Print, exactly as they stand, the lines from the start of the listing to the line containing "from pxr import", inclusive.

**WORKING DATA:**
— Begin —

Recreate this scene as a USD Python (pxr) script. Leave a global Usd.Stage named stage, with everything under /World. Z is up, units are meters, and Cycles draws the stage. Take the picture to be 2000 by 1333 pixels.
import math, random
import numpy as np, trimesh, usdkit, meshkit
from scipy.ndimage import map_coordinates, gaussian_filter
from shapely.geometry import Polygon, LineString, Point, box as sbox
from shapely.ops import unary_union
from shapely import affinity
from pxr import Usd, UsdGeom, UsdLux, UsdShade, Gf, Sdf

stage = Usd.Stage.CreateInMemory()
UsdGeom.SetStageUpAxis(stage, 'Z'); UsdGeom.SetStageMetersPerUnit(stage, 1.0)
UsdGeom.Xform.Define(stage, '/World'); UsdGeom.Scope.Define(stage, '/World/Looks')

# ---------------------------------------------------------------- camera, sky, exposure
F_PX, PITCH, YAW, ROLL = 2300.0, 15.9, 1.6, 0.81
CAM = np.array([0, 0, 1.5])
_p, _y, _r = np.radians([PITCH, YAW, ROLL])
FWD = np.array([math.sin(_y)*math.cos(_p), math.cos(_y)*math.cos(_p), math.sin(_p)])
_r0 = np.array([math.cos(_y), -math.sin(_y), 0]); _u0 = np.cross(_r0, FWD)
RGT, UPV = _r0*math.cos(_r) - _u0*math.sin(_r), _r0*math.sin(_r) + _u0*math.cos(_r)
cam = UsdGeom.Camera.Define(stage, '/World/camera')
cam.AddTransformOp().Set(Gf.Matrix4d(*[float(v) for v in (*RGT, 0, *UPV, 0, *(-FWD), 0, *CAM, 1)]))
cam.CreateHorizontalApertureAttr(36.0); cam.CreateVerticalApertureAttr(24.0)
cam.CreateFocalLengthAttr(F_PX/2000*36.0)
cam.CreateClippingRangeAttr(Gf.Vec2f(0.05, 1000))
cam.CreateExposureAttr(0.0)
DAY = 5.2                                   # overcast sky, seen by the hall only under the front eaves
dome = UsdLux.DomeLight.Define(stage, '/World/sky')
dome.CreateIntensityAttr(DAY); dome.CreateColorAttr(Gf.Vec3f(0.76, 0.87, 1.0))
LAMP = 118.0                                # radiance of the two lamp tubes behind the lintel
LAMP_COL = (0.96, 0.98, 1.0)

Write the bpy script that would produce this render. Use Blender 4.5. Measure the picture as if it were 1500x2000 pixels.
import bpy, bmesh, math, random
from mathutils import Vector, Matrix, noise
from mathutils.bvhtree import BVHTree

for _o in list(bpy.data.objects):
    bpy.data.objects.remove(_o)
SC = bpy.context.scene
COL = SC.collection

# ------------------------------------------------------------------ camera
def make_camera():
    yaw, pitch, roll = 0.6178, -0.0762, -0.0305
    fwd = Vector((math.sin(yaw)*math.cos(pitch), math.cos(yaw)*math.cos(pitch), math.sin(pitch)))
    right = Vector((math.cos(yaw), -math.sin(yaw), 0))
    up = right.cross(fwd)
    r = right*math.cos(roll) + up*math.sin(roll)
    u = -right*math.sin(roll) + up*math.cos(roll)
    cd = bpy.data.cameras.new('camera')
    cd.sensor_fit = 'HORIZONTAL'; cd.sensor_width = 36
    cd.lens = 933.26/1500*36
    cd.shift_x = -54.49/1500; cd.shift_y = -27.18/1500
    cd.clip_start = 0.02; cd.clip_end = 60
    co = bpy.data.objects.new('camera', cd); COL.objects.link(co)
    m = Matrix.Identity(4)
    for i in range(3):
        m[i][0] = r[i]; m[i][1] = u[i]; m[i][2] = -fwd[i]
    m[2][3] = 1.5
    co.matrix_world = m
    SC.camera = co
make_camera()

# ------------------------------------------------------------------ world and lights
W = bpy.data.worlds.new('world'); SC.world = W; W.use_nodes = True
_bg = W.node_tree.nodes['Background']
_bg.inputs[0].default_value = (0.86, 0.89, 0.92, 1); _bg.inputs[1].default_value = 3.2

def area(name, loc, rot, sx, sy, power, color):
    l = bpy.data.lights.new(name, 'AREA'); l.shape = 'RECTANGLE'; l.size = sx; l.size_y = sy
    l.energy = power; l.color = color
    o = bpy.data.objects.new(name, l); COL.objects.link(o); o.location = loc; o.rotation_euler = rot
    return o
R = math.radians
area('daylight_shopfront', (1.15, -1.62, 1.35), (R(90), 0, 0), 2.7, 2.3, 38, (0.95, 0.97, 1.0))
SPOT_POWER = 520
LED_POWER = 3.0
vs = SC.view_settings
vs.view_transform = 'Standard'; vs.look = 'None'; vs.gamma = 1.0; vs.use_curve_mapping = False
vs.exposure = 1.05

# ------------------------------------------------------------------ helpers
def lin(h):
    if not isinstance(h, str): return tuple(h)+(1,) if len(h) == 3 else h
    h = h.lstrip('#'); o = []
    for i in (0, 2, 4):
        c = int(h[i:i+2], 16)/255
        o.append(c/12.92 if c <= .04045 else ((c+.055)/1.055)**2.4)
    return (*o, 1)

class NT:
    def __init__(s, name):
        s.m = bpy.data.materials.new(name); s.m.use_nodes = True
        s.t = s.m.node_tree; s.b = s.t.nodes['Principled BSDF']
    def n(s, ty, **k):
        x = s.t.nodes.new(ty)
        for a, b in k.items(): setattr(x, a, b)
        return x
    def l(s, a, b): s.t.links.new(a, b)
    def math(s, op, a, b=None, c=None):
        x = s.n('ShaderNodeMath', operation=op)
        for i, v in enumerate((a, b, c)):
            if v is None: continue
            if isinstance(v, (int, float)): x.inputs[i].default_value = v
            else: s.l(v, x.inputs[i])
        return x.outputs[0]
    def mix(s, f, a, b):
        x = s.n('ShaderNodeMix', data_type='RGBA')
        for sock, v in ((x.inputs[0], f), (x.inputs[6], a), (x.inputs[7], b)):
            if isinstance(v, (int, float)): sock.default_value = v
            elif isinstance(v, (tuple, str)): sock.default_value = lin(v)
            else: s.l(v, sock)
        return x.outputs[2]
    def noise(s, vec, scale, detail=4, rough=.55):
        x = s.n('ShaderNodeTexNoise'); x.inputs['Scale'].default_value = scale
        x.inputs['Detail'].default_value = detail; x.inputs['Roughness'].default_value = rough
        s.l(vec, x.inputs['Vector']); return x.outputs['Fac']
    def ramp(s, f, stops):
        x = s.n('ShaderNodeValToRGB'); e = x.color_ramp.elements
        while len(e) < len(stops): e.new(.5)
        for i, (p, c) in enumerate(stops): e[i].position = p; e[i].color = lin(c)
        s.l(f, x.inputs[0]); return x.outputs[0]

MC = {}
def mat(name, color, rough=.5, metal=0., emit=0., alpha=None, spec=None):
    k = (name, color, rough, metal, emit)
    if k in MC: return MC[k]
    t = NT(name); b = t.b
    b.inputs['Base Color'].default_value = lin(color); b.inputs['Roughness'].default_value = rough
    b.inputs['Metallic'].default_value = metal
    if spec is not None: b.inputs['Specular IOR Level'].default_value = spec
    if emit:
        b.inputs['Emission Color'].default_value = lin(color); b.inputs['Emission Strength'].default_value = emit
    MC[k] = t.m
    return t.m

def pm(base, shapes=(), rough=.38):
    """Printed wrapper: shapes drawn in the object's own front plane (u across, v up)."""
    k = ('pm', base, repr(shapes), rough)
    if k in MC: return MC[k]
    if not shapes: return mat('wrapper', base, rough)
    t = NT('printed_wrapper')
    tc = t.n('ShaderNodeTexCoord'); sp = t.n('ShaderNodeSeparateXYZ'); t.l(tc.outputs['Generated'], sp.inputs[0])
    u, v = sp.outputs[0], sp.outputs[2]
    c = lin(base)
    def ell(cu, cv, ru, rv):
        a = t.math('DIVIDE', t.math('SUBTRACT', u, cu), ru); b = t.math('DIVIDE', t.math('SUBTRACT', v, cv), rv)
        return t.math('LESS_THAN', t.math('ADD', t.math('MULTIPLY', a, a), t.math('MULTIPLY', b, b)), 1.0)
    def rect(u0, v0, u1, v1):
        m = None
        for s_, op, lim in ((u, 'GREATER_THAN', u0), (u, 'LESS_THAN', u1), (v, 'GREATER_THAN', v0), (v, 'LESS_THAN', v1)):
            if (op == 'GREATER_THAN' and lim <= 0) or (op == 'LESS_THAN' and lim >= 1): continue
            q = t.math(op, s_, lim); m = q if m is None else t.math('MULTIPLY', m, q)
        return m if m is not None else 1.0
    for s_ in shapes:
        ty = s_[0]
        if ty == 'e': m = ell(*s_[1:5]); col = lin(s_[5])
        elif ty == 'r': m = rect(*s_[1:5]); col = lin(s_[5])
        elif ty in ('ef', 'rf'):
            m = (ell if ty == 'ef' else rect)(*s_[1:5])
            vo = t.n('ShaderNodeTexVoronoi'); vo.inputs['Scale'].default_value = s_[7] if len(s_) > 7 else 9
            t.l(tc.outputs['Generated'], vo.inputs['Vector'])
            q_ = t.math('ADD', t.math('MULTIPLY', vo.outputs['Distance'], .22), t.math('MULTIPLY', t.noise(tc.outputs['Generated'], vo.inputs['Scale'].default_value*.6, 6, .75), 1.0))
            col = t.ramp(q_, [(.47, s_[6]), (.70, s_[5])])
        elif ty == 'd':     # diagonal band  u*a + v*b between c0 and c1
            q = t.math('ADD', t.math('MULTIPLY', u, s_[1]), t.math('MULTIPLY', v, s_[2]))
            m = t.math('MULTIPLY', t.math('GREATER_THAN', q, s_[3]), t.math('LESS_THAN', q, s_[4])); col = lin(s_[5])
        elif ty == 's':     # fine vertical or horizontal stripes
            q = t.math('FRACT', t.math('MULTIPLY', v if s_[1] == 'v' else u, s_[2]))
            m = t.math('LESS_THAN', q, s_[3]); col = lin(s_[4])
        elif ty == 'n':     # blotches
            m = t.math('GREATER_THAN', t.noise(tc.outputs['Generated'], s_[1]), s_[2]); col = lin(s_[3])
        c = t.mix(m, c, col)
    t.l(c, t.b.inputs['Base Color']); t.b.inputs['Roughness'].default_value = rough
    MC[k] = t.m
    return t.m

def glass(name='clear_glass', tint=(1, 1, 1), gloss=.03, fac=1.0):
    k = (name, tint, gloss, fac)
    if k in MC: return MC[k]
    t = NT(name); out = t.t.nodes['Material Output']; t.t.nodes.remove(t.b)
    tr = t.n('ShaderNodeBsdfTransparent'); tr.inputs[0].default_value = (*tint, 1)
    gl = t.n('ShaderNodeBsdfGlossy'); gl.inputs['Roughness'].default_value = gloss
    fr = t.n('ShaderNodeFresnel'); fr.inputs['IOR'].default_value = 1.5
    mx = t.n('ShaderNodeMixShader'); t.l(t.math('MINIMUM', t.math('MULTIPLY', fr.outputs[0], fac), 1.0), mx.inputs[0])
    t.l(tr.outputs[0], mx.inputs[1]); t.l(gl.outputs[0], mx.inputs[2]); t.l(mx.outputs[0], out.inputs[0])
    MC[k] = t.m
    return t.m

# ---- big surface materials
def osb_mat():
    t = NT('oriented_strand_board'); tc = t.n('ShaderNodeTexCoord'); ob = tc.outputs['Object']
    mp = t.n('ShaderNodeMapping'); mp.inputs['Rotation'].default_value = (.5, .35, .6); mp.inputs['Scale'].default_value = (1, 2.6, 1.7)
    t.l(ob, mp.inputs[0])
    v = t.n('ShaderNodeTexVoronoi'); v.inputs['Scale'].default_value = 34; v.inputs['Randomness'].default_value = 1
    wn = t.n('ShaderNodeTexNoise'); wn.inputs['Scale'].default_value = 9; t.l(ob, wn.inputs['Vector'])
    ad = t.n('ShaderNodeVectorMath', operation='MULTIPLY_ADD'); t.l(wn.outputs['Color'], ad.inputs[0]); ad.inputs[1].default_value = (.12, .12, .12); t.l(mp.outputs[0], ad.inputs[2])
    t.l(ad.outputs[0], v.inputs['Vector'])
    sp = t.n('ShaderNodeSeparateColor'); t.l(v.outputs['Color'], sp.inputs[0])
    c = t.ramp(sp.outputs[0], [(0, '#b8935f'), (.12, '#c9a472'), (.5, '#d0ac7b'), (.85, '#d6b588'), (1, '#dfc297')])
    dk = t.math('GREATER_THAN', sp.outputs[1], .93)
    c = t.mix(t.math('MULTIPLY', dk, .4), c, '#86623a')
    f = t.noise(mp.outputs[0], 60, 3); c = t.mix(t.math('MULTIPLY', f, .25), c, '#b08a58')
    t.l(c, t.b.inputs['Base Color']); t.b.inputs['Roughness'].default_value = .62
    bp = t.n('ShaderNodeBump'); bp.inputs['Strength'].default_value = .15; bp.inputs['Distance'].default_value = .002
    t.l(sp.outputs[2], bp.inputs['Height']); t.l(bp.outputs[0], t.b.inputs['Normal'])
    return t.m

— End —

**EXERCISE ANSWER:**
Recreate this scene as a USD Python (pxr) script. Leave a global Usd.Stage named stage, with everything under /World. Z is up, units are meters, and Cycles draws the stage. Take the picture to be 2000 by 1333 pixels.
import math, random
import numpy as np, trimesh, usdkit, meshkit
from scipy.ndimage import map_coordinates, gaussian_filter
from shapely.geometry import Polygon, LineString, Point, box as sbox
from shapely.ops import unary_union
from shapely import affinity
from pxr import Usd, UsdGeom, UsdLux, UsdShade, Gf, Sdf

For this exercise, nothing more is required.